A Better (Bayesian) Interval Estimate for Within-Subject Designs

TL;DR

This paper introduces a Bayesian highest-density interval for within-subject designs that improves upon traditional confidence intervals by being more sensible, interpretable, and consistently shorter, especially for heteroscedastic data.

Contribution

It develops a Bayesian within-subject HDI based on a modified posterior, offering a superior alternative to existing confidence intervals and providing a Bayesian perspective on normalization methods.

Findings

The new interval is always shorter than the traditional within-subject confidence interval.

It can be generalized to heteroscedastic data, matching the normalization method.
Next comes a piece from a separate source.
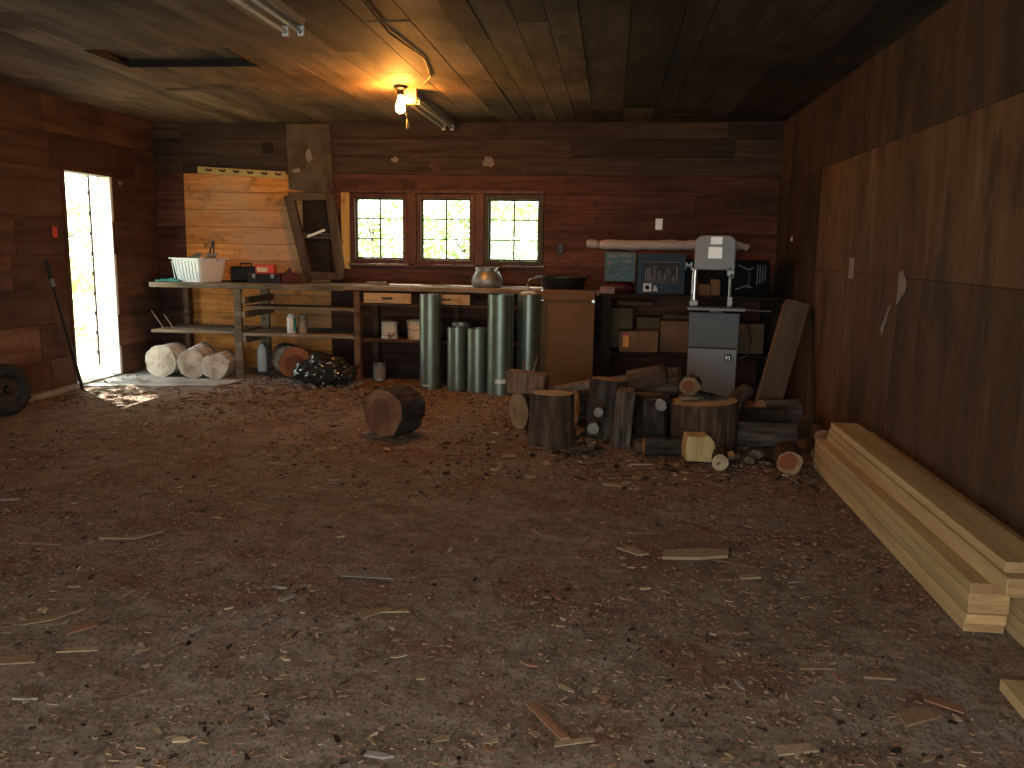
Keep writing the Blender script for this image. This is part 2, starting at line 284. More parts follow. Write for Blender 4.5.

The proposed interval has a clear Bayesian interpretation and is based on a more sensible prior.

Abstract

We develop a Bayesian highest-density interval (HDI) for use in within-subject designs. This credible interval is based on a standard noninformative prior and a modified posterior distribution that conditions on both the data and point estimates of the subject-specific random effects. Conditioning on the estimated random effects removes between-subject variance and produces intervals that are the Bayesian analogue of the within-subject confidence interval proposed in Loftus and Masson (1994). We show that the latter interval can also be derived as a Bayesian within-subject HDI under a certain improper prior. We argue that the proposed new interval is superior to the original within-subject confidence interval, on the grounds of (a) it being based on a more sensible prior, (b) it having a clear and intuitively appealing interpretation, and (c) because its length is always smaller. A generalization of the new interval that can be applied to heteroscedastic data is also derived, and we show that the resulting interval is numerically equivalent to the normalization method discussed in Franz and Loftus (2012); however, our work provides a Bayesian formulation for the normalization method, and in doing so we identify the associated prior distribution.